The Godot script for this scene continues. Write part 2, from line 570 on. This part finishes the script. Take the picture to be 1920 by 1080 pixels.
_ _ _ _ _
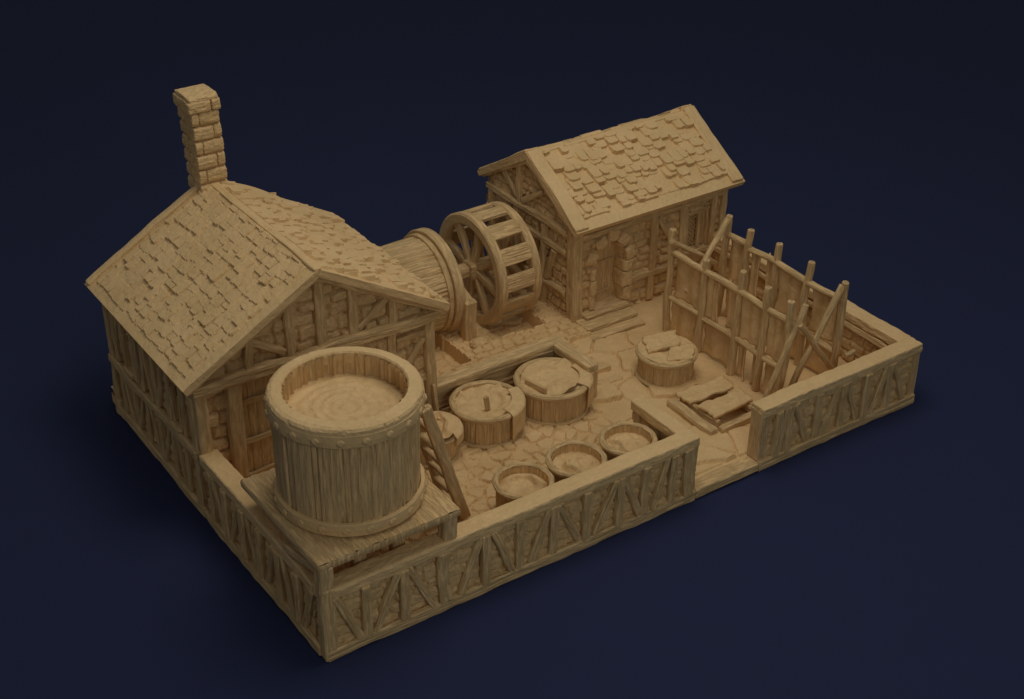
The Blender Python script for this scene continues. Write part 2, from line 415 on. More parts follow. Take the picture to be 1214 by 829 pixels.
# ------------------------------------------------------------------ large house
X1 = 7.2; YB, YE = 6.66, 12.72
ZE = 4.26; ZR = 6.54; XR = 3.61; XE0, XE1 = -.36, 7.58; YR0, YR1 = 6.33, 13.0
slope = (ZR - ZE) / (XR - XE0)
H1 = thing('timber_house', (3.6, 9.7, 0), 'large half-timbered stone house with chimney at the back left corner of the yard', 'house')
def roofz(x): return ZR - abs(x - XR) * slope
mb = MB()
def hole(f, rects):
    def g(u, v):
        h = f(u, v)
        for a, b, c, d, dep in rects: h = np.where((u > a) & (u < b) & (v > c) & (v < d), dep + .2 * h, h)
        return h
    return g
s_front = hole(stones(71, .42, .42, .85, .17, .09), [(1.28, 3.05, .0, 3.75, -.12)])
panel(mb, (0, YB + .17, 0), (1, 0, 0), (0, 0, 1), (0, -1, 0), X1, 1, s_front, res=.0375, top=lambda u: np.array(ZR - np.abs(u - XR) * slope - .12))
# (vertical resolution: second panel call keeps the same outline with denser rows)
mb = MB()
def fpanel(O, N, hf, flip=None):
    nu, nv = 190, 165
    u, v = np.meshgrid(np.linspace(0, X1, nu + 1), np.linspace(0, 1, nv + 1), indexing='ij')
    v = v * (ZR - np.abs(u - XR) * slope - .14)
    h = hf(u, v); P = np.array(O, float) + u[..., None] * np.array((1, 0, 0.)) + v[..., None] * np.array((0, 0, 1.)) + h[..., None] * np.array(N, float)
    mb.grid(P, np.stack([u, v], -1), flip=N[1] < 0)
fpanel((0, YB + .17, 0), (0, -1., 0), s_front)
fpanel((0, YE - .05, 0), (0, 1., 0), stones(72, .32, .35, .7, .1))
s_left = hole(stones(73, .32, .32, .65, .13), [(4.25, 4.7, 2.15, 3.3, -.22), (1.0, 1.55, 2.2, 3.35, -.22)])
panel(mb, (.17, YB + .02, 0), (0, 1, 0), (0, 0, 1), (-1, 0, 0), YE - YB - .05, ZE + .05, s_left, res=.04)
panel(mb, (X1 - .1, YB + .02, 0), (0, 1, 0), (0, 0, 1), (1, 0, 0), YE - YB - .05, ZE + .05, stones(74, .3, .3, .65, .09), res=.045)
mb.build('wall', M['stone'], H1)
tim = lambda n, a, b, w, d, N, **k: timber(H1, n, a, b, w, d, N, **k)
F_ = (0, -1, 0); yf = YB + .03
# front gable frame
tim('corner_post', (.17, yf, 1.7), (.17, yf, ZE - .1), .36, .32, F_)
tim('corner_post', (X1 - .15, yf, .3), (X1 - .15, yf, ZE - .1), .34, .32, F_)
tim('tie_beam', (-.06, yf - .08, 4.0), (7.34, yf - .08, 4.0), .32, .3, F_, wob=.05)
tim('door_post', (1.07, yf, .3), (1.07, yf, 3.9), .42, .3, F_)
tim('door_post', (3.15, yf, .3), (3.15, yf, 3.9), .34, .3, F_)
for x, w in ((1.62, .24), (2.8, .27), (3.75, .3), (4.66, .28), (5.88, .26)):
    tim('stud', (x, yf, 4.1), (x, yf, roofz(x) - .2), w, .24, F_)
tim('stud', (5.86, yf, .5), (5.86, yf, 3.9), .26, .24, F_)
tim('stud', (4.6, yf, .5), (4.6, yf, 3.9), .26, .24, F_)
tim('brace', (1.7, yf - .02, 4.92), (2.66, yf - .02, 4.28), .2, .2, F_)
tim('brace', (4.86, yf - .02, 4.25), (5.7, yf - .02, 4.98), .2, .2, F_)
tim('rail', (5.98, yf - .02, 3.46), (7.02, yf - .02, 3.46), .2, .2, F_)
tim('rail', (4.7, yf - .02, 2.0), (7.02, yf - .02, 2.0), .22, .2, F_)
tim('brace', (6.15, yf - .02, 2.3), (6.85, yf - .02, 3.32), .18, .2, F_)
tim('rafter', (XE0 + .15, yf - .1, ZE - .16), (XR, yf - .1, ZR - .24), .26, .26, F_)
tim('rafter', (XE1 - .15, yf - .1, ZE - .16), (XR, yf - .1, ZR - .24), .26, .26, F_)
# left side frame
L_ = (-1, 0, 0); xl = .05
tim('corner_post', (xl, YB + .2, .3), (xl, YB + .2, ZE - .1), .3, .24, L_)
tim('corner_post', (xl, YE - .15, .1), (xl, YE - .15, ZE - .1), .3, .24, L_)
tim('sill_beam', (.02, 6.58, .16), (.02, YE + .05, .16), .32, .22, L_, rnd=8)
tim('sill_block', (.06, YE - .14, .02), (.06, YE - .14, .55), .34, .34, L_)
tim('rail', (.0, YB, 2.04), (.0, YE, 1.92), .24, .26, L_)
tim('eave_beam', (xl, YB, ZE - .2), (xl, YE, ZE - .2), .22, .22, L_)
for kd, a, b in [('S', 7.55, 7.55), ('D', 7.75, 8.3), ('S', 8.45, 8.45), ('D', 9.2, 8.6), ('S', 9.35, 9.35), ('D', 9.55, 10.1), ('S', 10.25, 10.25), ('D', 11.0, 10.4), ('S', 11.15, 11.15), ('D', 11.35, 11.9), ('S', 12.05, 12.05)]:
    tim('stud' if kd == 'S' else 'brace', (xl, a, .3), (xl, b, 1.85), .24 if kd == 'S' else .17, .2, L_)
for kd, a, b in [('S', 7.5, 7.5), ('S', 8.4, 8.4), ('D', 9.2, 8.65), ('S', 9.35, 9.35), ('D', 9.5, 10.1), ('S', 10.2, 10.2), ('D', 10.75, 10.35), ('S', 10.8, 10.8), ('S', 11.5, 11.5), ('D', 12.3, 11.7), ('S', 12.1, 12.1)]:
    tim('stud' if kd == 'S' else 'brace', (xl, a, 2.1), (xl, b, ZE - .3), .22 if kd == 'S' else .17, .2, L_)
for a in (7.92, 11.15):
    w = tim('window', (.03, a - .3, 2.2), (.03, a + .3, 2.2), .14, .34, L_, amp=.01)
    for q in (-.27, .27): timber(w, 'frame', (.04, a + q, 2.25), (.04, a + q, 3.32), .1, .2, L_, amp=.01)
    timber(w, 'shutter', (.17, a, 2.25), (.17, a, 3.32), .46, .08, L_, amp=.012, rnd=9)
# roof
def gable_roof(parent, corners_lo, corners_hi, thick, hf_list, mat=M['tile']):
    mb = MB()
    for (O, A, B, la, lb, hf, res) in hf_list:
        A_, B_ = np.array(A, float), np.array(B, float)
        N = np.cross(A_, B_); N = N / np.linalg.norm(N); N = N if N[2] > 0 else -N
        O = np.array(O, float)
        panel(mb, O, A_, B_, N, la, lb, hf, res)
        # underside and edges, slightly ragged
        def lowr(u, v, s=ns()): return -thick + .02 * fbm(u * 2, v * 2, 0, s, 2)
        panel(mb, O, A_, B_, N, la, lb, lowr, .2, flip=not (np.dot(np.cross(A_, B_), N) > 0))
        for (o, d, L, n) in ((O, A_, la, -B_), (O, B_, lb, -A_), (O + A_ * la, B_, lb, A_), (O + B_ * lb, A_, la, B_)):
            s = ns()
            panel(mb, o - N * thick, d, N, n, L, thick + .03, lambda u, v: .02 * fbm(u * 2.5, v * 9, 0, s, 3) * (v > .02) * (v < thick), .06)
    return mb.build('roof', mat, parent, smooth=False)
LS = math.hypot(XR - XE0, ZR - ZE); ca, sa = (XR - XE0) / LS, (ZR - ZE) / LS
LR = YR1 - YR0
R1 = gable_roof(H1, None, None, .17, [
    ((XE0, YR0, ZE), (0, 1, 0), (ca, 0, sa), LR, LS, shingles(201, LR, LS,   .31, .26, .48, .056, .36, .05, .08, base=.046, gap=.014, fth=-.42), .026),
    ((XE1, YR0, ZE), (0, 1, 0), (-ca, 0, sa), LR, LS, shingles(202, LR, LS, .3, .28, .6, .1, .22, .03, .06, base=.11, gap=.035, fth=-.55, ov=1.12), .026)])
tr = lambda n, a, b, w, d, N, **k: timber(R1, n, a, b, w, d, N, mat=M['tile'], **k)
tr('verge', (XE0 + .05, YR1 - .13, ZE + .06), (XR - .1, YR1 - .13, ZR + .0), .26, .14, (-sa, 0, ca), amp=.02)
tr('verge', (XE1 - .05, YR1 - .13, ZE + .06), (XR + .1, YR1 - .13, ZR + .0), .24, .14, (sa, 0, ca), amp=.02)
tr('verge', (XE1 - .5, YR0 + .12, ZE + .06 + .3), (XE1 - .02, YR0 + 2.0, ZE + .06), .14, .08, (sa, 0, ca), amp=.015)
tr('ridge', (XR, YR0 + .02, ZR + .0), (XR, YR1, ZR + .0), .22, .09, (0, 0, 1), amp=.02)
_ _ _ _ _
> _STATED TASK_
Which lines include the word "script"? List them all.

> _SOLUTION FOR THIS PROBLEM_
The Godot script for this scene continues. Write part 2, from line 570 on. This part finishes the script. Take the picture to be 1920 by 1080 pixels.
The Blender Python script for this scene continues. Write part 2, from line 415 on. More parts follow. Take the picture to be 1214 by 829 pixels.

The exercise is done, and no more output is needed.